Anatomy of the scam
A small business receives an invoice for a directory listing — Yellow Pages, Google Business, an industry-specific registry. The invoice looks official. The amount is moderate ($200-$800). If the business pays without questioning, they've paid for nothing. The "listing" either doesn't exist or exists on a site no one visits.
The pitch exploits administrative inertia — bookkeeping departments and small-business owners process invoices without verifying every one. Particularly successful against businesses that have used a similar real directory in the past.
Red flags
- Invoice for a listing you don't remember signing up for.
- Company name closely mirrors a real directory (e.g., "Yellow Pages Online" vs. real "Yellow Pages").
- Payment is due in days.
- The invoice arrives by physical mail or unsolicited email.
- The sender's company is unfamiliar to your industry's network.
- The "directory" website has very little traffic or content.
- No clear value proposition explained in the invoice — just "renewal."
How to verify safely
- Check your records — do you have any history with this vendor?
- Look up the company in BBB, Trustpilot, and FTC complaint databases.
- Search the company name + "scam."
- Verify any real directory listings by going to their official site directly.
- Centralize vendor approvals so every new invoice goes through a verifier before payment.
If you already paid
- Dispute the charge with your card issuer.
- Cancel any autopay for this vendor.
- Report to the FTC and your state attorney general.

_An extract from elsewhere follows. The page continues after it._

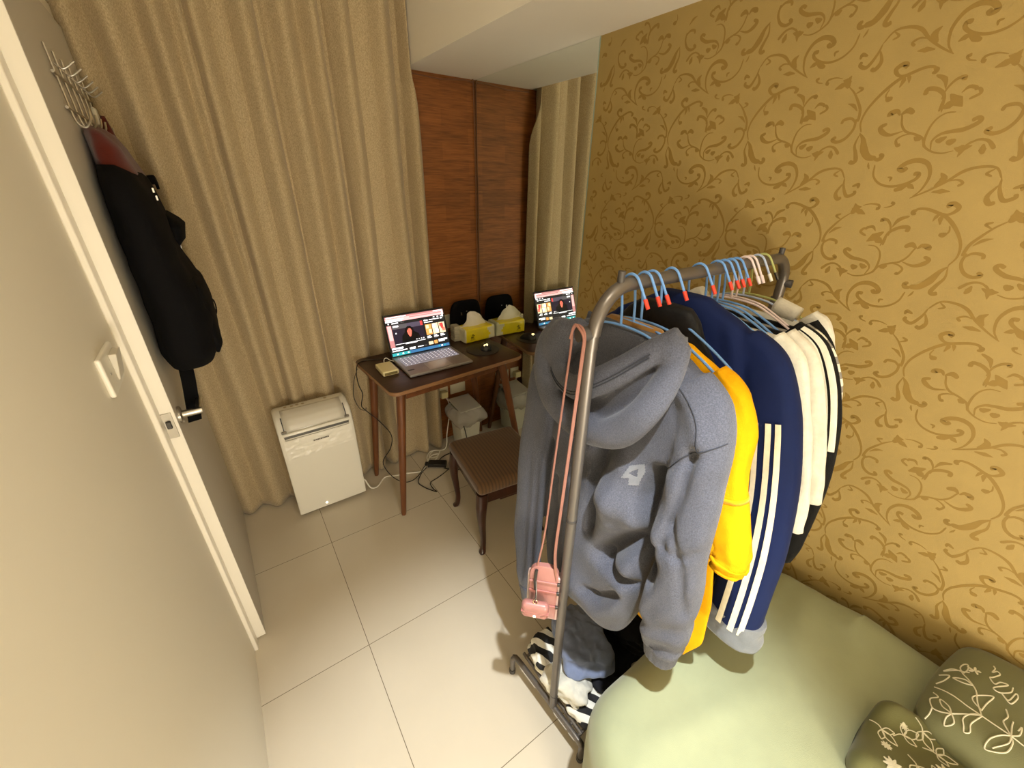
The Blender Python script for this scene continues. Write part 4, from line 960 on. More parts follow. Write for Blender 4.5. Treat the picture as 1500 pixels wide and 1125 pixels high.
# --- black padded jacket
M_blk = cloth('black_crinkled_nylon', srgb(20, 20, 22), .55, bump=.7, bs=120, var=.3, vs=40)
bj = thing('black_padded_jacket', 'black padded jacket with a stand collar hanging between yellow sweatshirt and navy jacket', 'jacket', (.752, .5, .6))
Body([(1.398, .44, .55, .018, .742), (1.385, .42, .58, .026, .745), (1.35, .405, .61, .026, .75), (1.31, .375, .67, .022, .755), (1.26, .345, .71, .020, .758), (1.0, .33, .71, .019, .758), (.62, .32, .70, .019, .758)], lambda y, z, s_: .004*nz(y*14, z*20, 8)).build('body', M_blk, bj, 70, 90)
Sleeve([(.757, .36, 1.26, .02, .016), (.757, .335, 1.18, .022, .017), (.757, .32, 1.0, .022, .016), (.757, .325, .75, .02, .016)], sl_wr(9, .002)).build('sleeve', M_blk, bj)
Sleeve([(.757, .68, 1.28, .02, .016), (.757, .72, 1.2, .024, .017), (.757, .73, 1.0, .024, .016), (.757, .73, .75, .02, .016)], sl_wr(9, .002)).build('sleeve', M_blk, bj)

# --- navy track jacket
M_navy = cloth('navy_track_fabric', srgb(11, 27, 72), .8, bump=.15, bs=700, var=.06, vs=20, sheen=.02)
M_grey = cloth('grey_lining', srgb(112, 117, 124), .7)
M_cream2 = cloth('cream_stripe', srgb(236, 230, 206), .7)
nv = thing('navy_track_jacket', 'navy blue track jacket with three cream sleeve stripes and a turned-up grey cuff', 'track jacket', (.82, .45, .65))
def nv_wr(y, z, s_):
    f = -1 if s_ < 0 else 1
    return f*(.004*nz(y*6, z*5, 4)+.006*math.exp(-((z-1.30-.7*(y-.4))/.018)**2)+.004*math.exp(-((z-1.22-.9*(y-.4))/.02)**2)+.005*math.exp(-((y-.30-.35*(z-1.15))/.014)**2))
Body([(1.412, .45, .55, .016, .812), (1.40, .42, .57, .026, .815), (1.37, .36, .62, .034, .818), (1.335, .285, .69, .034, .820), (1.26, .245, .71, .036, .820), (1.1, .265, .71, .034, .826), (.9, .265, .71, .033, .826), (.70, .265, .70, .032, .826), (.655, .27, .68, .026, .826)], nv_wr)
NB = Body.last
ns = Sleeve([(.822, .36, 1.345, .035, .026), (.82, .310, 1.305, .048, .030), (.816, .276, 1.24, .052, .034), (.81, .250, 1.16, .054, .038), (.804, .224, 1.05, .056, .040), (.80, .208, .94, .059, .042), (.798, .200, .84, .060, .042), (.796, .196, .76, .061, .042), (.795, .194, .70, .062, .042)],
            lambda t, th: .003*nz(math.cos(th)*2+7, math.sin(th)*2, t*6)+.0035*math.sin(5*t+2*th)*sstep(.2, .6, t))
for c_ in (-.14, .18, .47): ns.strip(c_+.085, c_-.085, int(ns.n*.30), ns.n-1, .0022).build('stripe', M_cream2, nv, smooth='all')
cuf = Sleeve([(.795, .195, .735, .064, .044), (.795, .194, .70, .067, .046), (.795, .193, .665, .070, .048)], lambda t, th: .003*nz(math.cos(th)*2, math.sin(th)*2, t*3))
cuf.build('turned_cuff', M_grey, nv, 48, label='grey turned-up cuff')
nfs = Sleeve([(.82, .66, 1.32, .025, .026), (.82, .71, 1.25, .034, .03), (.82, .735, 1.05, .036, .03), (.82, .74, .8, .036, .03)], sl_wr(2, .003))
gm = MB(); gm.rings([[NB.pt(2*PI*j/110, NB.z1+(NB.z0-NB.z1)*i/90) for j in range(110)] for i in range(91)])
for sl in (ns, nfs): gm.rings([[sl.pt(i, 2*PI*j/56) for j in range(56)] for i in range(sl.n)])
gm.build('body', M_navy, nv, smooth='all', mods=[('REMESH', dict(mode='VOXEL', voxel_size=.0045, use_smooth_shade=True)), ('SMOOTH', dict(factor=.5, iterations=8))])

# --- thin garments at the far end: each with body and two sleeves
def tee(name, label, cat, x, m, body, near, seed, hx=.010, far=None, rb=.012):
    t = thing(name, label, cat, (x, .48, .7))
    Body([(z, a, b, h*hx, x) for z, a, b, h in body], lambda y, z, s_: .002*nz(y*9+seed, z*7, 3)+.0015*nz(y*20, z*20, seed)).build('body', m, t, 50, 70)
    s = Sleeve([(x-d, y, z, r, rb) for d, y, z, r in near], lambda q, th: .003*nz(math.cos(th)*2+seed, math.sin(th)*2, q*7)); s.build('sleeve', m, t, 36)
    f = Sleeve([(x, .96-y, z, r, rb) for d, y, z, r in near]); f.build('sleeve', m, t, 24)
    return t, s
M_wht = cloth('off_white_cotton', srgb(220, 217, 204), .85, sheen=.1)
M_wht2 = cloth('warm_white_cotton', srgb(214, 209, 196), .85, sheen=.1)
M_blk2 = cloth('black_cotton', srgb(16, 15, 15), .85)
std = [(1.332, .352, .622, .8), (1.322, .325, .655, 1), (1.305, .297, .69, 1), (1.24, .283, .70, 1), (1.0, .285, .70, 1), (.70, .29, .69, 1)]
w1, w1s = tee('white_shirt', 'off-white long-sleeved shirt hanging directly behind the navy jacket, front of two', 'shirt', .895, M_wht, std,
    [(0, .335, 1.345, .018), (0, .295, 1.305, .030), (.002, .262, 1.22, .034), (.004, .235, 1.14, .034), (.006, .212, 1.06, .034), (.006, .196, .99, .034), (.006, .19, .945, .033)], 11, .014, rb=.015)
w2, w2s = tee('white_shirt', 'second off-white shirt pressed behind the front one, only its shoulder edge showing', 'shirt', .935, M_wht2, [(z+.004, a-.004, b, h) for z, a, b, h in std],
    [(0, .33, 1.345, .018), (0, .285, 1.305, .028), (.0, .250, 1.22, .032), (0, .222, 1.14, .032), (0, .200, 1.06, .030), (0, .185, 1.0, .028)], 12, .012, rb=.013)
tj, tjs = tee('striped_track_jacket', 'black track jacket with white sleeve stripes hanging behind the white shirts', 'track jacket', .972, M_blk2, [(z+.004, a-.004, b, h) for z, a, b, h in std],
    [(0, .335, 1.35, .02), (0, .288, 1.315, .034), (0, .25, 1.24, .038), (0, .222, 1.15, .038), (0, .205, 1.05, .038), (0, .20, .93, .038), (0, .198, .85, .036), (0, .20, .79, .030)], 13, .012, rb=.014)
for c_ in (.72, .30, -.12): tjs.strip(c_+.15, c_-.15, 2, int(tjs.n*.5), .0014).build('stripe', M_wht, tj, smooth='all')
def stripe_mat():
    m = bpy.data.materials.new('grey_white_striped_knit'); m.use_nodes = True; nt = m.node_tree; L = nt.links; b = nt.nodes['Principled BSDF']; b.inputs['Roughness'].default_value = .85
    tc = nt.nodes.new('ShaderNodeTexCoord'); w = nt.nodes.new('ShaderNodeTexWave'); w.bands_direction = 'Z'; w.inputs['Scale'].default_value = 11; w.inputs['Distortion'].default_value = .3
    L.new(tc.outputs['Object'], w.inputs['Vector']); r = nt.nodes.new('ShaderNodeValToRGB'); r.color_ramp.interpolation = 'CONSTANT'
    r.color_ramp.elements[0].color = (*srgb(232, 228, 214), 1); r.color_ramp.elements[1].position = .55; r.color_ramp.elements[1].color = (*srgb(138, 134, 128), 1)
    L.new(w.outputs['Fac'], r.inputs['Fac']); L.new(r.outputs[0], b.inputs['Base Color']); return m
gs, _ = tee('striped_tee', 'grey and white striped tee hanging between the black garments at the rack far end', 't-shirt', 1.005, stripe_mat(), [(z, a, b, h) for z, a, b, h in std],
    [(0, .33, 1.345, .018), (0, .288, 1.305, .032), (0, .255, 1.24, .036), (0, .236, 1.16, .034), (0, .226, 1.10, .034)], 14, rb=.012)
kt, _ = tee('black_tee', 'plain black tee hanging just before the cream top at the rack far end', 't-shirt', 1.035, M_blk2, [(z+.004, a, b, h) for z, a, b, h in std],
    [(0, .33, 1.35, .02), (0, .30, 1.31, .030), (0, .275, 1.24, .036), (0, .258, 1.16, .038), (0, .232, 1.075, .042)], 15, rb=.013)
ct, cts = tee('cream_shirt', 'cream long-sleeved top with folded collar hanging last, next to the wallpaper', 'shirt', 1.085, M_wht2, [(z+.006, a, b, h) for z, a, b, h in std],
    [(0, .35, 1.355, .02), (0, .325, 1.33, .030), (0, .305, 1.275, .033), (-.002, .268, 1.16, .034), (-.004, .240, 1.08, .034)], 16, .013, rb=.016)
MB().rings([ell(Vector((1.085, .425-.055*q, 1.362-.012*q)), Vector((0, -1, -.25)), .022-.003*q, .016, 20) for q in np.linspace(0, 1, 6)]).build('collar', M_wht2, ct, smooth='all')

# ------------------------------------------------------------------ lanyard with pink pouch and earbud case
M_pink = mat('dusty_pink_leather', srgb(164, 112, 106), .38, var=.05, vscale=40, coat=.15)
M_pinkd = mat('dark_pink_edge', srgb(160, 100, 94), .45)
M_rope = mat('copper_pink_cord', srgb(158, 108, 94), .6, bump=.8, bscale=900)
M_gold = mat('pale_gold_metal', (.75, .62, .45), .25, metal=1)
ly = thing('lanyard_pouch', 'dusty pink card pouch on a braided lanyard hung over the rack knob', 'pouch', (.49, .535, .63))
ctr = Vector((.490, .532, 0)); wv = Vector((.70, -.714, 0)).normalized(); nv_ = Vector((-.714, -.70, 0)).normalized()
def lp_(a, z, n=0): return ctr+wv*a+nv_*n+Vector((0, 0, z))
kx = .5035
loopL = [lp_(-.020, .735, .004), Vector((.493, .545, .85)), Vector((.497, .536, 1.05)), Vector((kx-.001, .527, 1.25)), Vector((kx, .5215, 1.34)), Vector((kx, .521, 1.372)), Vector((kx, .514, 1.386)), Vector((kx, .5055, 1.3895)), Vector((kx, .495, 1.386)), Vector((kx, .4875, 1.372)), Vector((kx, .488, 1.33)), Vector((kx-.003, .493, 1.15)), Vector((kx-.006, .500, .95)), Vector((.500, .508, .80)), lp_(.034, .70, .003)]
MB().tube(loopL, .0024, 8, smooth=8).build('cord', M_rope, ly)
loopR = [p+Vector((-.0045, -.001, 0)) for p in loopL[8:]]
loopR = [Vector((kx-.0045, .521, 1.36)), Vector((kx-.0045, .514, 1.386)), Vector((kx-.0045, .5055, 1.3895))]+loopR[1:]
MB().tube(loopR, .0024, 8, smooth=8).build('cord', M_rope, ly)
prr = []
for n_, ins in ((-.008, .004), (-.006, 0), (.006, 0), (.008, .004)):
    pts = []
    w_, zb, zt, r_ = .037-ins, .545+ins, .745-ins, .030
    for a, z, a0 in ((w_-r_, zt-r_, 0), (-w_+r_, zt-r_, 90)):
        for k in range(9): t = math.radians(a0+90*k/8); pts.append(lp_(a+r_*math.cos(t), z+r_*math.sin(t), n_))
    pts += [lp_(-w_, zb, n_), lp_(w_, zb, n_)]
    prr.append(pts)
MB().rings(prr).build('pouch_body', M_pink, ly)
MB().rbox((0, 0, 0), (.044, .012, .085), .005, 3, fn=lambda v: lp_(v.x, .615+v.z, -.012+v.y)).build('back_card', mat('pale_pink_acrylic', srgb(190, 160, 152), .2, coat=.4), ly)
for z in (.690, .655, .600):
    so = MB().rbox((0, 0, 0), (.0385, .0020, .0035), .0015, 3, fn=lambda v: lp_(v.x, z+v.z, .0095+v.y)).build('strap', M_pinkd if z < .66 else M_pink, ly)
    MB().rbox((0, 0, 0), (.004, .003, .005), .0015, 2, fn=lambda v: lp_(.039+v.x, z+v.z, .0095+v.y)).build('rivet', M_dark_metal, so)
MB().rbox((0, 0, 0), (.020, .0012, .022), .001, 3, fn=lambda v: lp_(-.012+v.x, .570+v.z, .0098+v.y)).build('clear_window', mat('smoky_window', srgb(140, 134, 126), .1, coat=.5), ly)
clip = MB(); clip.tube([lp_(-.02, .735, .012), lp_(-.022, .70, .016), lp_(-.02, .672, .02)], .004, 8, smooth=4); clip.build('clip', M_dark_metal, ly)
eb = thing('earbud_case', 'small pink earbud case dangling in front of the pink pouch', 'earbud case', lp_(-.018, .62, .03))
def ebf(v): return lp_(-.016+v.x, .617+v.z, .036+v.y)
ebc = MB().rbox((0, 0, 0), (.036, .013, .0265), .0125, (6, 4, 6), fn=ebf).build('case', M_pink, eb)
MB().rbox((0, 0, .0), (.0365, .0135, .0012), .001, 3, fn=ebf).build('lid_seam', M_pinkd, ebc)
MB().lathe((0, 0, 0), [(.002, .0005), (.0045, .0008), (.0045, .0018), (.002, .0022)], 16, ax='y')
dd = MB(); dd.rings([[ebf(Vector((.0045*math.cos(2*PI*j/16)*s_, .0125+h, -.012+.0045*math.sin(2*PI*j/16)*s_))) for j in range(16)] for s_, h in ((1, 0), (1, .0015), (.6, .002))]); dd.build('snap_button', mat('white_snap', srgb(250, 246, 240), .3), eb)
fp = MB()
for s_ in (-1, 1): fp.tube([ebf(Vector((s_*.032, .0125, .002))), ebf(Vector((s_*.024, .0138, -.004))), ebf(Vector((s_*.016, .0138, -.010)))], .0008, 6)
fp.build('flap_stitch', M_rope, eb)
ringp = [ebf(Vector((.006*math.cos(2*PI*j/16), .004, .034+.008*math.sin(2*PI*j/16)))) for j in range(16)]
MB().tube(ringp, .0015, 8, closed=True).build('key_ring', M_gold, eb)
MB().tube([ebf(Vector((0, .004, .041))), ebf(Vector((0, -.004, .06))), lp_(-.02, .70, .018)], .0022, 8, smooth=3).build('hook', M_dark_metal, eb)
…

- Warn your peer network — the same vendor likely targets others in your industry.
What not to do
- Do not pay invoices for vendors you can't trace to a real prior agreement.
- Do not sign autopay enrollment based on a sales call from a "directory."
- Do not assume "everyone in our industry uses them" is true without verification.
- Do not let urgency override verification.
Where to report
- FTC: reportfraud.ftc.gov — the broadest US fraud intake; reports flow to thousands of law-enforcement agencies.
- FBI IC3: ic3.gov — the right destination when the scam is internet-enabled (phishing, BEC, romance, crypto).
- CFPB: consumerfinance.gov/complaint — for complaints about banks, money transmitters, payment apps, credit cards, debt collection.
- IdentityTheft.gov — if any identity information (SSN, driver's license, account credentials) was shared.
- Your bank or payment platform. Call the number on the back of your card or use the app's in-product help. Time matters — wires can sometimes be recalled within hours; ACH and Zelle are harder but worth trying.